After TCS had reported record margins in the September quarter, analysts and investors seemed to have assumed that things will be smooth on the costs front.

But employee and sub-contracting costs rose last quarter, far more than anyone had anticipated. The risk of a higher cost structure owing to more stringent visa norms is rearing its head.

“The tightening of conditions for visas comes at a time when unemployment rates are at a record low. Even as IT companies have stepped up local hiring, the fact is that talent is not easily available at the mid-level. This could potentially impact cost structure in the US or even impact demand fulfilment. Companies have to resort to a mix of subcontracting and offshore/near-shoring to meet demand. This impacts margins," analysts at Kotak Institutional Equities had said in its TCS Q3 results preview note.

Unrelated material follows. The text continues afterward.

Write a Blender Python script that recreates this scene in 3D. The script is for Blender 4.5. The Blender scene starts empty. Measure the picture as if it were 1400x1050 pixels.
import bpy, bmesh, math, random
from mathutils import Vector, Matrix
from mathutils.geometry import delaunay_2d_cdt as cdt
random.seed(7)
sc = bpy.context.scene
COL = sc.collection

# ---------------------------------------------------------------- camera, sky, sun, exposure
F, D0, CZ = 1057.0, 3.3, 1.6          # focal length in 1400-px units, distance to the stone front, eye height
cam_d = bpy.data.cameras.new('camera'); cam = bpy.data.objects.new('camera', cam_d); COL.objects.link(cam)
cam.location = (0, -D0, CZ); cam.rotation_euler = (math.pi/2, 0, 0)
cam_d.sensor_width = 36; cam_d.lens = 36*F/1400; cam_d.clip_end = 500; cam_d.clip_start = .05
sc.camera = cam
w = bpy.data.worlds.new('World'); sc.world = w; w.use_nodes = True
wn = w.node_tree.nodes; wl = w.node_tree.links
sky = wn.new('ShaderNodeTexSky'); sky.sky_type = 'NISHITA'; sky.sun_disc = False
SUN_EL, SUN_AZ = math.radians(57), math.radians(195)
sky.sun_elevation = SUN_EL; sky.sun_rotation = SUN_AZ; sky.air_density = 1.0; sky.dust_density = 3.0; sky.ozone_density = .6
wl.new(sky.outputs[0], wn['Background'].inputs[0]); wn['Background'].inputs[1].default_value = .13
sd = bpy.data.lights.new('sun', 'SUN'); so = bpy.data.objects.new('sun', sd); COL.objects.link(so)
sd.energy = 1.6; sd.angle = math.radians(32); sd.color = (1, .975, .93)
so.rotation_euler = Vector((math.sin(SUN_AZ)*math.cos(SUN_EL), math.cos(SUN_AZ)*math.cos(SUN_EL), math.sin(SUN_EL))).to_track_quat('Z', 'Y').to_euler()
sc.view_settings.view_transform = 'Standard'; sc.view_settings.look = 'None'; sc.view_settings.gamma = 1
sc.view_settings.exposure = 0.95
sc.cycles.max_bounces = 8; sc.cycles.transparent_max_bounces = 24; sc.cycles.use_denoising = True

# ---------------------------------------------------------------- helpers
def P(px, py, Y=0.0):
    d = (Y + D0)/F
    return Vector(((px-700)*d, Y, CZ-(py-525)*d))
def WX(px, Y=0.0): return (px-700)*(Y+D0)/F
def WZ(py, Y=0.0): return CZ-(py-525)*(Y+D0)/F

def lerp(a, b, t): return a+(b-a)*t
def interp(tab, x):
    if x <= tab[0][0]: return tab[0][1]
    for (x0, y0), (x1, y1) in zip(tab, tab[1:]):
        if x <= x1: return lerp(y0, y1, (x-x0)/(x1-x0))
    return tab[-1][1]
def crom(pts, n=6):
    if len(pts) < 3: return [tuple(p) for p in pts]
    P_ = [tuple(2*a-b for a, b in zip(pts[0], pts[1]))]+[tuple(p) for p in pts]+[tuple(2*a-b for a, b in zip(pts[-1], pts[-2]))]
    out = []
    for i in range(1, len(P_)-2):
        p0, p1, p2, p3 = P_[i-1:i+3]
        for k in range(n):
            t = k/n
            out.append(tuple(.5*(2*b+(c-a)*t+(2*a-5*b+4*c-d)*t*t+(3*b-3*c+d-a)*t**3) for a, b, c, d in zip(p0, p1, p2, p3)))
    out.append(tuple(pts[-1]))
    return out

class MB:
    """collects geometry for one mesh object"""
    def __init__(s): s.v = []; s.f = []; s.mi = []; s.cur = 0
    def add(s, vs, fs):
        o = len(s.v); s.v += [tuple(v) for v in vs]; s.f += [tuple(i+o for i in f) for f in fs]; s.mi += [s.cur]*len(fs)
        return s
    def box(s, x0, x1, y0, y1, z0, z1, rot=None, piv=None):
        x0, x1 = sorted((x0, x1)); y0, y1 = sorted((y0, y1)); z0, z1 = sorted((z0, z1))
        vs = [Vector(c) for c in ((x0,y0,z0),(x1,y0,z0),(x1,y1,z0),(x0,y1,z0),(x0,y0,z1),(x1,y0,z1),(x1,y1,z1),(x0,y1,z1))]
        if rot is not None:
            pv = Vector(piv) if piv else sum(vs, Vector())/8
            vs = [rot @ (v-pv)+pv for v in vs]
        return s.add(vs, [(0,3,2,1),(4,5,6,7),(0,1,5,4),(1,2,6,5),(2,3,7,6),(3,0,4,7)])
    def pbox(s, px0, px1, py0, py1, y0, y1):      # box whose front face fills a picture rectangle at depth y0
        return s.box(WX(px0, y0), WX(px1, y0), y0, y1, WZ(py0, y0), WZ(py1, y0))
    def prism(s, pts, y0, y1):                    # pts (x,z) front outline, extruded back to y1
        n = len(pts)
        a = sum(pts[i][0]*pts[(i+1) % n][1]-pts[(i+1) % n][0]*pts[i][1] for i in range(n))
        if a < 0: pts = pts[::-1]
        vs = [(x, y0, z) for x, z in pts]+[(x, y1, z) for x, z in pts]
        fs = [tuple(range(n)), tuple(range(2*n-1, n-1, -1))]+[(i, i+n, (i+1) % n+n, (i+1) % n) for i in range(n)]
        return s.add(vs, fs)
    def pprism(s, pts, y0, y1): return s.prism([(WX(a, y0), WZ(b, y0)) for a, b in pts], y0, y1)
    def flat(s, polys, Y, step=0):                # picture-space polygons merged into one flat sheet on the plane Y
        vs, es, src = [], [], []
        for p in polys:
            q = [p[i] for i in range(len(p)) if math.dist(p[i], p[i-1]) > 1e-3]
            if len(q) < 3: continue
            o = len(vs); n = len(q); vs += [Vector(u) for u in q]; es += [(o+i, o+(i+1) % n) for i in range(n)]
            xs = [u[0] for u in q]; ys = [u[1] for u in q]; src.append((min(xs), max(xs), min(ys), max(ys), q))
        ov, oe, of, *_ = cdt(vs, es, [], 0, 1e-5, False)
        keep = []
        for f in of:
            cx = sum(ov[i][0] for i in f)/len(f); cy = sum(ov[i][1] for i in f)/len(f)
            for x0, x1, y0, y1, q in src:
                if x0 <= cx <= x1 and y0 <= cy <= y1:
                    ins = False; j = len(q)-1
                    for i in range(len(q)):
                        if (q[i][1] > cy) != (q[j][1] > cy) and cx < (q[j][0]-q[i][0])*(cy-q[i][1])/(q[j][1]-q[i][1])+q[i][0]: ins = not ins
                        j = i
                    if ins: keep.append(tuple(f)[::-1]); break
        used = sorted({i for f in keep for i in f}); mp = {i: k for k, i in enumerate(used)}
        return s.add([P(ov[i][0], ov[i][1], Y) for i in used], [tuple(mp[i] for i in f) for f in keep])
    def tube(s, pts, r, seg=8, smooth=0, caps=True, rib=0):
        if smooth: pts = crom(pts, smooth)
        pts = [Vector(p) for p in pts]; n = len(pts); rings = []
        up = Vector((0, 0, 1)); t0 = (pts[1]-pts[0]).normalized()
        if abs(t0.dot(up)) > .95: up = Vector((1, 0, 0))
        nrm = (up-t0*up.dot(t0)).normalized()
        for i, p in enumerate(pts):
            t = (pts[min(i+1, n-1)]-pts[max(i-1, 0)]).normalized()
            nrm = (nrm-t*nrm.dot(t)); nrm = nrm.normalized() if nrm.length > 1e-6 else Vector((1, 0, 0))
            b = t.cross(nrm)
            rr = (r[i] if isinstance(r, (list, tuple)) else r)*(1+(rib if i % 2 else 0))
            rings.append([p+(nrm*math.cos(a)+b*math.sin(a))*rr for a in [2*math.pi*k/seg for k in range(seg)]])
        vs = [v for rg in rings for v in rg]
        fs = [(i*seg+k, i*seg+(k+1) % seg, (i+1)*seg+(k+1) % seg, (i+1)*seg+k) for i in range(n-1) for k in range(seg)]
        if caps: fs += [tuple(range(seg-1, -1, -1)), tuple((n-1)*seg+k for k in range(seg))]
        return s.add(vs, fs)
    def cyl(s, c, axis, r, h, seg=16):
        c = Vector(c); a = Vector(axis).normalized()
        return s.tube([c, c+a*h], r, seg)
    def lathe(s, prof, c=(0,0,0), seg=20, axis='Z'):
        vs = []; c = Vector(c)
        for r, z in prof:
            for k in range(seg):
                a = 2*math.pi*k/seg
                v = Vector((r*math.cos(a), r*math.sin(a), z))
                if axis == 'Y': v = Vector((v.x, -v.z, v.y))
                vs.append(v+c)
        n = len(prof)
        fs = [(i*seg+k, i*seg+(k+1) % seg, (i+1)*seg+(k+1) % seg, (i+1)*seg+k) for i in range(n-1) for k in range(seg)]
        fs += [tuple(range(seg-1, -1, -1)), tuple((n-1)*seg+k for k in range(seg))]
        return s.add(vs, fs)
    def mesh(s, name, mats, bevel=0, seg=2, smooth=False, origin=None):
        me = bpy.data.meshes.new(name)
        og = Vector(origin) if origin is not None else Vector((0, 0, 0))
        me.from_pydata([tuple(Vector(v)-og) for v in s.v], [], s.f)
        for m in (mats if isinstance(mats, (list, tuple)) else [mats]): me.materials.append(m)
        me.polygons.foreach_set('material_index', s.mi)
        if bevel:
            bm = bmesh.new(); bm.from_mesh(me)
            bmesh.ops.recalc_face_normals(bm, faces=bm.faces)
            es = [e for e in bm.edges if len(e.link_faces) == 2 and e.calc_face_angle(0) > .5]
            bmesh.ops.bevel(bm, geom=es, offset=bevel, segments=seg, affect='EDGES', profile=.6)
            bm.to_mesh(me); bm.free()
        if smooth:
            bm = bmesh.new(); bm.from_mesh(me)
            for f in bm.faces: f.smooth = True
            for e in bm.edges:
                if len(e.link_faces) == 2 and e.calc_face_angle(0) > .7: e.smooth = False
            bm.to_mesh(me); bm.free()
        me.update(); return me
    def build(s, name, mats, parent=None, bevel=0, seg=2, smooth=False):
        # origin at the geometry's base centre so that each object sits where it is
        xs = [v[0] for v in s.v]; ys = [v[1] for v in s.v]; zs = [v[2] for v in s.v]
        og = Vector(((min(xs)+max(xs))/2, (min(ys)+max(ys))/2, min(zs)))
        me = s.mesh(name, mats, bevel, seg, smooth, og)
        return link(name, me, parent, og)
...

Even so, the broker had pencilled in a 40 basis points improvement in margins last quarter. The fact that TCS reported a 90 basis points drop instead, suggests visa-related shocks to the cost structure may have been higher than expected. “Clients will let these costs be passed on, but with a lag," CEO Rajesh Gopinathan told analysts on a call.

Another worry on the margins front is the company’s post-results commentary. Gopinathan told analysts that TCS plans to participate aggressively when it spots a demand opportunity. This may mean a hit on margins in the interim, with the hope that cost optimization happens over the life cycle of the project.

While this doesn’t necessarily mean TCS was willing to take pricing cuts and sacrifice margins to win volumes, it does mean that margins can be under pressure in the near term.

Of course, this shouldn’t be something investors should be unduly worried about. In any case, investors prefer growth and momentum over fat margins.

The problem, however, is that investors have been pricing in growth at high margins. TCS trades at about 20 times one-year forward earnings estimates, and some analysts are still working with a rupee-dollar rate of 72. This means earnings estimates may need to be cut both to reflect lower margin assumptions and a stronger rupee.

The good news is that the prognosis on demand remains strong. TCS won deals worth $5.9 billion last quarter, higher than the $4.9 billion worth deal wins in each of the preceding quarters. The key BFSI (banking, financial services and insurance) vertical continued with its growth recovery, and management commentary suggests the momentum should continue. Compared to the lacklustre growth a year ago, investors might just be grateful that the elephant is still dancing.